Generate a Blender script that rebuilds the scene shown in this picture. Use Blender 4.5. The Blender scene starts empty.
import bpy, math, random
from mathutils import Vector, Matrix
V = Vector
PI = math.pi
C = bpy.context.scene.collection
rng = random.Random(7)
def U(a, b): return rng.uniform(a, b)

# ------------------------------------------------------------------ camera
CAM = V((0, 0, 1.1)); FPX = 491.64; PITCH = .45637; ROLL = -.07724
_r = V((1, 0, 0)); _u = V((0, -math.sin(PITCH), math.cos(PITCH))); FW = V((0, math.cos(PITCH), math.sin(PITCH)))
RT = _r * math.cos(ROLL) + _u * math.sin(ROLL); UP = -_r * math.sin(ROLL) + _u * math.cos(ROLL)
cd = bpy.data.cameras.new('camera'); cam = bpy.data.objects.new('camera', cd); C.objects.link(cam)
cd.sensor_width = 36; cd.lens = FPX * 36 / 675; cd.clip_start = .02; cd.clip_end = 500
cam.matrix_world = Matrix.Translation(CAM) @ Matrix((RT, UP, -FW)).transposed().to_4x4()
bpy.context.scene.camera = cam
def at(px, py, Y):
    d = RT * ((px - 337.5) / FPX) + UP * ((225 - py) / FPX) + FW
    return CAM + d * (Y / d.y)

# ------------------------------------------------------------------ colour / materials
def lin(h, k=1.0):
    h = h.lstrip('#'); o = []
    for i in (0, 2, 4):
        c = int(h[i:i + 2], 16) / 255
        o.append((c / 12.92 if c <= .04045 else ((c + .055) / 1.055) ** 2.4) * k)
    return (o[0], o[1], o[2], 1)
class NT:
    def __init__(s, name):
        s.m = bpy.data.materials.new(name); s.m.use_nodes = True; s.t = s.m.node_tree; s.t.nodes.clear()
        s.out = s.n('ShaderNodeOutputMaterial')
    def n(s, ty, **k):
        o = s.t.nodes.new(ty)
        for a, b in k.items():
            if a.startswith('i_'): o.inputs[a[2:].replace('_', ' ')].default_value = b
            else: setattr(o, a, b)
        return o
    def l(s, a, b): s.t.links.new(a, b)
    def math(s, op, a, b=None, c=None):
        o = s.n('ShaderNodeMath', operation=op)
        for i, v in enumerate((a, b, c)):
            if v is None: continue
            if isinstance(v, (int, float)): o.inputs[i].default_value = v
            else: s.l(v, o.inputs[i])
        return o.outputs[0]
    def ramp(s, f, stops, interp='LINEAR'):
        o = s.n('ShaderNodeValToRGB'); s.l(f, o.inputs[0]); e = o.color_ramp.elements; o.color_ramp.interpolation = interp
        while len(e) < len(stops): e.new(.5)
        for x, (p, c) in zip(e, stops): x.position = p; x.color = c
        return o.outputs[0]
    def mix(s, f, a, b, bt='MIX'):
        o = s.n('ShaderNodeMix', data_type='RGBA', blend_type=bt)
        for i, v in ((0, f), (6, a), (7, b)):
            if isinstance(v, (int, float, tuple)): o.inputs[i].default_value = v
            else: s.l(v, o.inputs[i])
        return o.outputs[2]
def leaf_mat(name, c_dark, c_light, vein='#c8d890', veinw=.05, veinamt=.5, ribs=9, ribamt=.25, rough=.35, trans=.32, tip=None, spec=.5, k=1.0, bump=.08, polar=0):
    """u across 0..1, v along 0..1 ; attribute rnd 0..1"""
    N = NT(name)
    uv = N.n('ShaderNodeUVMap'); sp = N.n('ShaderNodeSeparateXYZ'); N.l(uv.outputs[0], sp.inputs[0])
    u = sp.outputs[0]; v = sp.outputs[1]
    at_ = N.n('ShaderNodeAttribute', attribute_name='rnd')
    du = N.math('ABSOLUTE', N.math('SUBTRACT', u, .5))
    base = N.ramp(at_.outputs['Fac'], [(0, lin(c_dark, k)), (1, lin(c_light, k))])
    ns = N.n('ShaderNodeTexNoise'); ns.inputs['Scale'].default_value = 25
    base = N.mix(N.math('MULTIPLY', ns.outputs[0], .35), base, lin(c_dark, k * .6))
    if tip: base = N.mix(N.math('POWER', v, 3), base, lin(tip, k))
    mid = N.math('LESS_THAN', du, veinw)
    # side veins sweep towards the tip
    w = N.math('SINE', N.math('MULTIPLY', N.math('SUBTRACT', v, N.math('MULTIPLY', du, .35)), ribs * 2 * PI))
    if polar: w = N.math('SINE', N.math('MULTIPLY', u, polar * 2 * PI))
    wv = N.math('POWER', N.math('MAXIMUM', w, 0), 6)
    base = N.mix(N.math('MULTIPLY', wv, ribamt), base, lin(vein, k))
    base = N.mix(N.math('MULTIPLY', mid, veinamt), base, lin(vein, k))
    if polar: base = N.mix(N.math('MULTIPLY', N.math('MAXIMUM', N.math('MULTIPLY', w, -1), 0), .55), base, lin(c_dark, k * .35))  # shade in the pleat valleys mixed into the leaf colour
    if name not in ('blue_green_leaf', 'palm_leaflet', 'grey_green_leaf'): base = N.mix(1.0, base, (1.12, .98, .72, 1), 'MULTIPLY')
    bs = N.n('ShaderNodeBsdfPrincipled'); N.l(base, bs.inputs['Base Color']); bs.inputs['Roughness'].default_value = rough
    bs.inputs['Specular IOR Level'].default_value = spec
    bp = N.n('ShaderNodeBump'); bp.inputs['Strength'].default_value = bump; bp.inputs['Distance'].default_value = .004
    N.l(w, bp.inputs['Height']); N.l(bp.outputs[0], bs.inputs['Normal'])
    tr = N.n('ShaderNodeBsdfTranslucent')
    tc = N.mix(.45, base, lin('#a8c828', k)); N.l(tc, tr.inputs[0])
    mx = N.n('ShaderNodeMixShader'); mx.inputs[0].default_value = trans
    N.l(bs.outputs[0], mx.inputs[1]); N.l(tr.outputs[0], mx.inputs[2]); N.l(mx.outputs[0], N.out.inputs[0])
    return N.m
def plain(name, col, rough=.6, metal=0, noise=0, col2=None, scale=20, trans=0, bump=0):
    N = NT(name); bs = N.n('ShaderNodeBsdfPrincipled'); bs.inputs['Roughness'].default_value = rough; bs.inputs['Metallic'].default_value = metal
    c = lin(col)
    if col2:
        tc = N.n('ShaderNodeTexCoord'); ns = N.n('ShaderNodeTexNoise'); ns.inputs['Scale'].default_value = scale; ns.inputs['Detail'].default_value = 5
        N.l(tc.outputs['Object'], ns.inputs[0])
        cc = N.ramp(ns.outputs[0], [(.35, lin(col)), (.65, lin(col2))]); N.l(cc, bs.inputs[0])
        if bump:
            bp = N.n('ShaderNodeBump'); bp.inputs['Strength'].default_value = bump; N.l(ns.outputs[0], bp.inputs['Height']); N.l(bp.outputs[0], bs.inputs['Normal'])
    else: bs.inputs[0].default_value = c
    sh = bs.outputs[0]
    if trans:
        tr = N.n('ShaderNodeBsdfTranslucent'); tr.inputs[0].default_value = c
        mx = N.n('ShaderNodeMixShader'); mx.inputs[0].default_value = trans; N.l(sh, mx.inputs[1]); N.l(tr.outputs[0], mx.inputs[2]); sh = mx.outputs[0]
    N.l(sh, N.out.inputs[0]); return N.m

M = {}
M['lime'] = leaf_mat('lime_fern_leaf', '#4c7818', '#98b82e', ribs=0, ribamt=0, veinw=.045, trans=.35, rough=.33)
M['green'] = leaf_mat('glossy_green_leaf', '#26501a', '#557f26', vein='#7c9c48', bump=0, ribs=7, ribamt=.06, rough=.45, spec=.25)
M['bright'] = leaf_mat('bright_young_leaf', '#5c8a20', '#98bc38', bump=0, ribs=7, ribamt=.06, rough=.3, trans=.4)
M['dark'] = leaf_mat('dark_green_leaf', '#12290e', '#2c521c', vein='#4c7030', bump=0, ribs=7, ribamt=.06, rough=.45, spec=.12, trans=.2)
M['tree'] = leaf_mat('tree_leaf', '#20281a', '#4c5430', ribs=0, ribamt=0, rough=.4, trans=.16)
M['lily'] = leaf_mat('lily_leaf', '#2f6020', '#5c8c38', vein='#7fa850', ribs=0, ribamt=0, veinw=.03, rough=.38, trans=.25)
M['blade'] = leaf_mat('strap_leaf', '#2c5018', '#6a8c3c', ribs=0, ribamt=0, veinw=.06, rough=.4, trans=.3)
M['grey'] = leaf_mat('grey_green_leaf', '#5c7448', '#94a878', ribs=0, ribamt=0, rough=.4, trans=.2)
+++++
[Directive]
Starting at the first line of the data above, please restate word for word every line up to and including the one that holds "def U(a, b): return rng.uniform(a, b)", and add nothing else.

[Exercise solution]
Generate a Blender script that rebuilds the scene shown in this picture. Use Blender 4.5. The Blender scene starts empty.
import bpy, math, random
from mathutils import Vector, Matrix
V = Vector
PI = math.pi
C = bpy.context.scene.collection
rng = random.Random(7)
def U(a, b): return rng.uniform(a, b)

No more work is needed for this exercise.